Just like corporate assets are not personal property, personal assets of an individual are not the property of the corporation. Accordingly, the personal assets of the shareholders, directors, and officers of the business do not get affected by the business bankruptcy and will not vest with a bankruptcy estate of the corporation.  

Although in some cases the LIT might continue business operations for a short period of time to enhance the realizable value of the business assets, generally speaking entering a corporate bankruptcy means that the normal business activity will cease. 

Most business bankruptcies will be filed voluntarily. However, a creditor may petition the business into bankruptcy through the court.

Unlike personal, in corporate bankruptcy, no asset or income can be exempt from seizure and no discharge will be given to the company unless all claims are paid in full.

Extra attention should be given to the matters of corporate liabilities which are often twofold. Despite a corporate veil, it is not uncommon that the downfall of the corporate business will also mean personal financial troubles for the business owners. Let’s explore the most notable categories of such issues.

Business contracts and agreements including loans

Whether you are leasing business premises or equipment or obtaining a bank loan or entering into a contract with a major supplier, these parties may and often do, ask for a person to personally guarantee the company’s agreement, indemnify the creditor or be a co-borrower/co-lessee under the business contract. The common denominator in all these instruments is that the individual becomes personally liable for the debts of the business. In these instances, if the creditors are unable to collect the debt from the business they have the right to pursue collections from the individual. You should always read every document before signing it to understand its terms and conditions and whether or not you are signing it on behalf of the corporation or in your personal capacity or both.

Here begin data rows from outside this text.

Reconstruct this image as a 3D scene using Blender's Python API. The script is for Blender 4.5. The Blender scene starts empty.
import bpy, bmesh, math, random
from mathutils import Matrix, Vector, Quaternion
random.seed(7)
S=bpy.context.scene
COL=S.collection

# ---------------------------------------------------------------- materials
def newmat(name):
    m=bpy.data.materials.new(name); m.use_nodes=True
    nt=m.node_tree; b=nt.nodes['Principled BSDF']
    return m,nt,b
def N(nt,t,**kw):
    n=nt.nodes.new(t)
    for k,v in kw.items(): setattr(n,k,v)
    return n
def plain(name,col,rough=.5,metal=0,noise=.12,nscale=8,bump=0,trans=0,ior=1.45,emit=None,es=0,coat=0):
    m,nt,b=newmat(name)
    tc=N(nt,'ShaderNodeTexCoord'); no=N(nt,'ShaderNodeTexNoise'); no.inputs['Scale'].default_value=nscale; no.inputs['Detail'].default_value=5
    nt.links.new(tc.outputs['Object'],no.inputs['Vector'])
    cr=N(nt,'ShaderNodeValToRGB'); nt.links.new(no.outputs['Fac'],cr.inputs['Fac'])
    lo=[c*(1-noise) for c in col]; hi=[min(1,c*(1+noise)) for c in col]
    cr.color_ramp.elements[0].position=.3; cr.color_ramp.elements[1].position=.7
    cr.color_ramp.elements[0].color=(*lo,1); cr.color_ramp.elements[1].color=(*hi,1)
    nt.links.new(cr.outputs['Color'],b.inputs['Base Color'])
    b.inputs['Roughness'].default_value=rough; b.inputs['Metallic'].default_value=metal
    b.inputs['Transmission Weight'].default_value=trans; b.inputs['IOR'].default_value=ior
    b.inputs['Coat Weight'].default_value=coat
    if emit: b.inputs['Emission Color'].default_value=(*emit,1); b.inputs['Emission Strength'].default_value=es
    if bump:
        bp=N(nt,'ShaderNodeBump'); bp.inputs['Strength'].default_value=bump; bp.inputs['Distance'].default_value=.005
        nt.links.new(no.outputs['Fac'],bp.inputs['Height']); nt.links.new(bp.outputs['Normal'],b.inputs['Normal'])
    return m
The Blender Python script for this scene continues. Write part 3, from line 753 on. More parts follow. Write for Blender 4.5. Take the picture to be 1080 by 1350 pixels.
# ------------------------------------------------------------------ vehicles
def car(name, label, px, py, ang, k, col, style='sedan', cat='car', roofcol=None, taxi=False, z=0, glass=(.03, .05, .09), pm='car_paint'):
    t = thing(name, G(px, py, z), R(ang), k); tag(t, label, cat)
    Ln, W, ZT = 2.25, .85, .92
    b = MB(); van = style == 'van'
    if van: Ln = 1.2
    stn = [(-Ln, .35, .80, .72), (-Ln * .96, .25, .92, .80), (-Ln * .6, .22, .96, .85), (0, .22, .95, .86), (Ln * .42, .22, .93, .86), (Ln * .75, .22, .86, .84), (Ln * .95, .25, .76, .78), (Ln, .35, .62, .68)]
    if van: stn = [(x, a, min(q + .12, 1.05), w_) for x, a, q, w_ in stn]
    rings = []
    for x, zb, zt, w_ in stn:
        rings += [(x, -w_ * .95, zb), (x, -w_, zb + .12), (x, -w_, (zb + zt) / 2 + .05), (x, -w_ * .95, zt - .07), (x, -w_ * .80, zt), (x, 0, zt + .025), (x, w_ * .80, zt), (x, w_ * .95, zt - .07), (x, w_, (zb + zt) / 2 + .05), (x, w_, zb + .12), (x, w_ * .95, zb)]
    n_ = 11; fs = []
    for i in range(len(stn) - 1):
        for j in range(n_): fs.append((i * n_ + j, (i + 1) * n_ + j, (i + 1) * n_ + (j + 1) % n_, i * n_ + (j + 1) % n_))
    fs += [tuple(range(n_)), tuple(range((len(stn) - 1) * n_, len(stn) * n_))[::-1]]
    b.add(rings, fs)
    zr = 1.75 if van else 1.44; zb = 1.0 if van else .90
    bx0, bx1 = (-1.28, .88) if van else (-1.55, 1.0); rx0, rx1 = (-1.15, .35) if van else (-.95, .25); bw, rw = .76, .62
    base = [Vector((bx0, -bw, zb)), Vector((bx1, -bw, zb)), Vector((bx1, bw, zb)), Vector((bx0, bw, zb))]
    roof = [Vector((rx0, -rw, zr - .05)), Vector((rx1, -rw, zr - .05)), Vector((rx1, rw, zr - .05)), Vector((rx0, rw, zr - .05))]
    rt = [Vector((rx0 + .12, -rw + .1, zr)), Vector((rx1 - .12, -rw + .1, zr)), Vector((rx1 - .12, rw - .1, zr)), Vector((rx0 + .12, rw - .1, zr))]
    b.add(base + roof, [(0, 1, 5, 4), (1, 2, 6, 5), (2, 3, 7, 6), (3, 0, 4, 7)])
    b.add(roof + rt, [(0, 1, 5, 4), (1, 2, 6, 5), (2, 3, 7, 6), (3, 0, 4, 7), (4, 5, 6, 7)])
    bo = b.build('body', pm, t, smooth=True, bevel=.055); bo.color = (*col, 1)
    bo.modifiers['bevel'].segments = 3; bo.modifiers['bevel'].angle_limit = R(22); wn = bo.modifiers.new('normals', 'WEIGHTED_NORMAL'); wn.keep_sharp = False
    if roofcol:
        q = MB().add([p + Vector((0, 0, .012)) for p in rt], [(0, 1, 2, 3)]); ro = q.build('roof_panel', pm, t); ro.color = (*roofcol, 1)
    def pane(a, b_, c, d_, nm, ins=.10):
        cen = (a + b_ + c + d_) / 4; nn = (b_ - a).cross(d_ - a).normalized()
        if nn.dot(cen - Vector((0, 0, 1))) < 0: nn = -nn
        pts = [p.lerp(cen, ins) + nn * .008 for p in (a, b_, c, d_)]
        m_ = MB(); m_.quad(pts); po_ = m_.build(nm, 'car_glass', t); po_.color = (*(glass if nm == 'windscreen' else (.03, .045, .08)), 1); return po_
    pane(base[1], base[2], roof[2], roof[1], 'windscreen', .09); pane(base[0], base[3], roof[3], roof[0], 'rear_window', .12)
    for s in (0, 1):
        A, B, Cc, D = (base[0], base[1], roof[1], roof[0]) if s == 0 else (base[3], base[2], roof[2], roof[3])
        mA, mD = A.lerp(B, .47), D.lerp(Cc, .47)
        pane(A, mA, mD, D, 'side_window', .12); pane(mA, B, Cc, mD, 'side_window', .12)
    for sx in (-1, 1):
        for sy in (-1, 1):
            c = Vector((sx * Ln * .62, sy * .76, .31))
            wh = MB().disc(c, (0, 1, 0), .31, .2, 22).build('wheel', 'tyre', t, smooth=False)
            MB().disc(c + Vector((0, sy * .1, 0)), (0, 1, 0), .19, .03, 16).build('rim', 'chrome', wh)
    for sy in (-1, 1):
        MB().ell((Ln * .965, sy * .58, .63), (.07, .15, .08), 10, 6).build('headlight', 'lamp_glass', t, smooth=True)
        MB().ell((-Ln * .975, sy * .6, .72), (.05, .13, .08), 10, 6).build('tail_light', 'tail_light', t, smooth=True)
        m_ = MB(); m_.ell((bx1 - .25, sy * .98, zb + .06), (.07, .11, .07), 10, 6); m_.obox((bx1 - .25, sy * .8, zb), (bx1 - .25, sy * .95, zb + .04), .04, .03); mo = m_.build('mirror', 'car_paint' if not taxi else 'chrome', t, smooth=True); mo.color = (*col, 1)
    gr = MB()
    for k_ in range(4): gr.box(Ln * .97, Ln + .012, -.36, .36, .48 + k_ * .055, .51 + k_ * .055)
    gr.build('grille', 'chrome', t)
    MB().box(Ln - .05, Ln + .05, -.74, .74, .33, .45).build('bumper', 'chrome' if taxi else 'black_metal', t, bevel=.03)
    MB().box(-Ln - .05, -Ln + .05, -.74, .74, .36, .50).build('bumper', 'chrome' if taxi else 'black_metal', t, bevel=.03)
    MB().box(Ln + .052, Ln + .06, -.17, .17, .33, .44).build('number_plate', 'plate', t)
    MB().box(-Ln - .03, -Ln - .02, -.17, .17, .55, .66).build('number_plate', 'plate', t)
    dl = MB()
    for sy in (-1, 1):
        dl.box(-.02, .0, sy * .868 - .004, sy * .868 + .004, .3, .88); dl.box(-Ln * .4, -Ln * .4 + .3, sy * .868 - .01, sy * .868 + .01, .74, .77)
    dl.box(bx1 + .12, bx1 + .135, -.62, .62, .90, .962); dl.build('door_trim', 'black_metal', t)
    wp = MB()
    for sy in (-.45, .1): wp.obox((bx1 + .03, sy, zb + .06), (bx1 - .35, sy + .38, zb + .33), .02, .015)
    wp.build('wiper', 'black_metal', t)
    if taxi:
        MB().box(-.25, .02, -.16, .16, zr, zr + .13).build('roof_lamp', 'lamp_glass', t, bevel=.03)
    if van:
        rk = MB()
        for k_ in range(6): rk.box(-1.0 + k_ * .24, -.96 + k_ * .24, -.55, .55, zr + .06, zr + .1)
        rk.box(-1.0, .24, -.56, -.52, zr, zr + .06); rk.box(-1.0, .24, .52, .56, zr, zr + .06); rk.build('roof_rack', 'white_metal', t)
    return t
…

Seeking the advice of a legal counsel before executing any agreement/contract is always a good business practice.

If you did not keep a copy of the contract and are unsure of your liability exposure, you may always ask the creditor for a copy of the document.

HST and payroll taxes

Another large category of business debt where a person might end up being personally liable is HST and payroll taxes. If CRA is unable to collect these taxes from the business, CRA has a very effective procedure enabling them to personally assess a director of the business to become liable for the full amount of these taxes. There are generally referred to as Directors Liabilities

Employee wages

In case of unpaid employees’ wages, corporate director(s) may be liable for up to $2,000 per employee plus another $1,000 in case of a traveling salesperson if the amounts have been owed in the last 6 months.

Business malpractice, alleged wrongdoing, and negligence of the business owners

The creditors of a small company tend to associate the owner of the corporation with someone personally responsible just for anything that goes wrong with the business. As a result, some creditors start lawsuits against the business owners in addition to suing the corporation itself. Even if the case has no merits but the individual does not defend the action, the creditor will be successful in obtaining a court order (judgment) against that person. Redirecting business mail and keeping potential creditors upraised of your whereabouts will ensure that you won’t miss any important correspondence and have an opportunity to timely address any pending issues and lawsuits.

There are various types of insurance policies that can be purchased that are designed to protect against these claims.

CRA debt and transfer of assets

Under section 160 of Canada’s Income Tax Act, if a transferee receives property from a tax debtor (transferor), the transferee may inherit the transferor’s tax liability. The section is applicable to individuals as well as businesses. Two noteworthy details about this section. One is that it does not matter whether or not the transferee had the intention to deprive CRA of the tax collection remedies, and the second is that there is no limitation period for an assessment under section 160. Furthermore, section 160 applies regardless of the recipient’s knowledge of the original taxpayer’s tax debts. 

Section 160 is triggered when anything of value is transferred for less than fair market value to a person not dealing at arm’s length including an individual under 18 years of age.               

Once the assessment is raised, the transferee will have an opportunity to object to the assessment. Each section 160 assessment is unique as it is based on specific facts. There are known cases where even mortgage payments were considered a “transfer” by the CRA. Therefore, it is highly recommended to consult a tax professional before considering a response to section 160 assessments.

Declaring corporate dividends is another example of a transfer of property. Corporate shareholders may get a personal liability for corporate income tax in cases where dividends were declared by the corporation while corporate tax remained unpaid. It is within the purview of a corporate accountant to look out for this issue as well as prevent it and advise business stakeholders accordingly.

A bankruptcy of the tax debtor will not cancel section 160 assessment of the recipient of the property.

It must also be noted that corporate bankruptcy cannot shield individuals from the personal obligations arising out of the circumstances reviewed in this blog. However, the amounts owing by the individuals might get reduced by the payments made out of the corporate bankruptcy towards the same debts. These payments, though, will depend on the amount realized from the sale of the assets, if any, the type of the assets, and the priority ranking applicable to the creditors’ claims.  

Speak to a Licensed Insolvency Trustee

If you found yourself personally liable for any of the “business” debts, the creditors will be able to exercise the usual range of their collection and enforcement powers including legal proceedings, garnishing wages, writs, liens, garnishing tax refunds, seizure of bank accounts and other assets.  If you are unable to pay your debts in full, you might need to consider personal bankruptcy or a proposal. The bankruptcy or proposal will immediately stay creditor’s collections and enforcement measures.

Yet, a business bankruptcy is an important step in allowing an orderly liquidation process to occur which would have positive outcomes for both business owners and the creditors. It would ensure transparency, eliminate uncertainty and create clear communication channels which, in turn, might help to mitigate the risks of the lawsuits against the business owners as well as to take a lot of additional pressure away from them.